Lieutenant Colonel Pascal Smaal, commander of 322 Squadron based at Leeuwarden Air Base, described the two-day exercise as a crucial test of the practical challenges involved in running military operations from a major international airport.
“Our aim is to work safely and, above all, to train without having any impact on Schiphol’s air traffic,” Smaal said. “From that perspective, passengers should notice nothing.”
Operating from such a busy hub required extensive coordination between the Royal Netherlands Air Force and civilian partners, including Schiphol Airport, Air Traffic Control the Netherlands, and local authorities. While residents in surrounding areas may have noticed increased noise levels, the Ministry of Defense stressed that the impact was temporary and limited to the duration of the exercise.
Deputy Defense Minister Gijs Tuinman framed Operation Avatar as a practical demonstration of Agile Combat Employment, another concept increasingly emphasized within NATO air forces.
“As the threat environment in Europe intensifies, we don’t want to operate F-35s only from Volkel and Leeuwarden,” Tuinman said. “We want to be able to disperse, so that potential adversaries do not know which airfields we are using.”
Tuinman acknowledged that Schiphol represented the most demanding environment in which to test the concept. “With around 1,100 civilian take-offs and landings every day, Schiphol is the hardest place to do this. If it works here, it can later be expanded to regional airports such as Maastricht, Groningen, Rotterdam and Twente.”
While dispersion is a concept that is becoming increasingly important among European air arms, using civilian airports, rather than public roads and highways, for dispersed airfield operations remains quite unusual. Whether other nations will deploy their F-35s to busy civilian airports remains to be seen.

The Dutch Ministry of Defense emphasized that national security and resilience are not solely military responsibilities. Operation Avatar involved close cooperation between military and civilian stakeholders, reinforcing the idea that major civilian infrastructure may play a critical role in future high-intensity conflict scenarios.
As a side note, it is also worth noting how much F-35 operations have evolved over the past decade. When the Lightning II first began entering service with European air forces around ten years ago, with the Italian Air Force becoming the first European operator to receive the aircraft at its home base in late 2016, operations were strictly confined to restricted areas within military airfields. Dedicated, “fortified” zones were created to isolate the new fifth-generation platforms from legacy aircraft, reflecting concerns about the F-35’s sensitive systems, sensors, and operating procedures.

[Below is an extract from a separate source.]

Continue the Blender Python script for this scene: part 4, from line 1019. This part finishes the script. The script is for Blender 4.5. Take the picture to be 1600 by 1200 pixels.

Exercises like Operation Avatar highlight how that phase has largely passed. Today, the F-35 no longer requires secluded citadels or operations conducted far from public view. This shift likely reflects a deliberate trade-off between secrecy and the need to be prepared for dispersed airfield operations and overall operational continuity. In a contested environment, the ability to keep flying from a wide range of locations, including civilian infrastructure, may ultimately matter more than maintaining the same level of isolation that characterized the program’s early years.
Dealing with the military-civil cooperation, last year we reported that thanks to an agreement between KLM Royal Dutch Airlines and the Dutch Ministry of Defense, airline pilots among the former 5th generation fighter pilots who left active service to join KLM will serve as reserve F-35 pilots in the RNLAF.